Aim:
Every line of the material below should be repeated exactly.

Supplied material:
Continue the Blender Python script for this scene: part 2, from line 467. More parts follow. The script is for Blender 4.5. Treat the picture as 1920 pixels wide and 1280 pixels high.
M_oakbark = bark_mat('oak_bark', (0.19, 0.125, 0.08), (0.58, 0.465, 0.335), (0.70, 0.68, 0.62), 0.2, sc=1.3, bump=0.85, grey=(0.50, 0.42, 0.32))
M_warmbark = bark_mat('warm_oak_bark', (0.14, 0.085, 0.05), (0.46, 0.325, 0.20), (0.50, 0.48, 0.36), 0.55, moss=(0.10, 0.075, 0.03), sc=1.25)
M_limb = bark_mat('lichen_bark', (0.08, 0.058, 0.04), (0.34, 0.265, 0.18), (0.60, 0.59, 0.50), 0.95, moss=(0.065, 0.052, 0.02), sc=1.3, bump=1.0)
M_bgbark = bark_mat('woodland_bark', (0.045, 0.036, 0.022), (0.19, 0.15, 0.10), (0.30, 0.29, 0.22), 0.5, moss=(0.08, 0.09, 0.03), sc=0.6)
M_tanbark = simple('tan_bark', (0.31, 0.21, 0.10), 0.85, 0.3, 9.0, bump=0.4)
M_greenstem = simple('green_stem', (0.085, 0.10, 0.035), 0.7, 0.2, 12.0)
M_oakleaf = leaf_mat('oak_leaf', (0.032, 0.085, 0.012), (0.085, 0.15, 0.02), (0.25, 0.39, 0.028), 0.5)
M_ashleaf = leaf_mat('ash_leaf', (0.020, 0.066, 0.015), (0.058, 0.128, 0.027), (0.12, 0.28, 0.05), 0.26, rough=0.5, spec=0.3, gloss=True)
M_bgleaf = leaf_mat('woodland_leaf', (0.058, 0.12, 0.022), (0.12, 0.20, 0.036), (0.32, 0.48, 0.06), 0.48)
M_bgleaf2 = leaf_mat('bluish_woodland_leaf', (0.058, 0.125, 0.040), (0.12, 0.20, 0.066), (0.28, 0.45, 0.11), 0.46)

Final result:
Continue the Blender Python script for this scene: part 2, from line 467. More parts follow. The script is for Blender 4.5. Treat the picture as 1920 pixels wide and 1280 pixels high.
M_oakbark = bark_mat('oak_bark', (0.19, 0.125, 0.08), (0.58, 0.465, 0.335), (0.70, 0.68, 0.62), 0.2, sc=1.3, bump=0.85, grey=(0.50, 0.42, 0.32))
M_warmbark = bark_mat('warm_oak_bark', (0.14, 0.085, 0.05), (0.46, 0.325, 0.20), (0.50, 0.48, 0.36), 0.55, moss=(0.10, 0.075, 0.03), sc=1.25)
M_limb = bark_mat('lichen_bark', (0.08, 0.058, 0.04), (0.34, 0.265, 0.18), (0.60, 0.59, 0.50), 0.95, moss=(0.065, 0.052, 0.02), sc=1.3, bump=1.0)
M_bgbark = bark_mat('woodland_bark', (0.045, 0.036, 0.022), (0.19, 0.15, 0.10), (0.30, 0.29, 0.22), 0.5, moss=(0.08, 0.09, 0.03), sc=0.6)
M_tanbark = simple('tan_bark', (0.31, 0.21, 0.10), 0.85, 0.3, 9.0, bump=0.4)
M_greenstem = simple('green_stem', (0.085, 0.10, 0.035), 0.7, 0.2, 12.0)
M_oakleaf = leaf_mat('oak_leaf', (0.032, 0.085, 0.012), (0.085, 0.15, 0.02), (0.25, 0.39, 0.028), 0.5)
M_ashleaf = leaf_mat('ash_leaf', (0.020, 0.066, 0.015), (0.058, 0.128, 0.027), (0.12, 0.28, 0.05), 0.26, rough=0.5, spec=0.3, gloss=True)
M_bgleaf = leaf_mat('woodland_leaf', (0.058, 0.12, 0.022), (0.12, 0.20, 0.036), (0.32, 0.48, 0.06), 0.48)
M_bgleaf2 = leaf_mat('bluish_woodland_leaf', (0.058, 0.125, 0.040), (0.12, 0.20, 0.066), (0.28, 0.45, 0.11), 0.46)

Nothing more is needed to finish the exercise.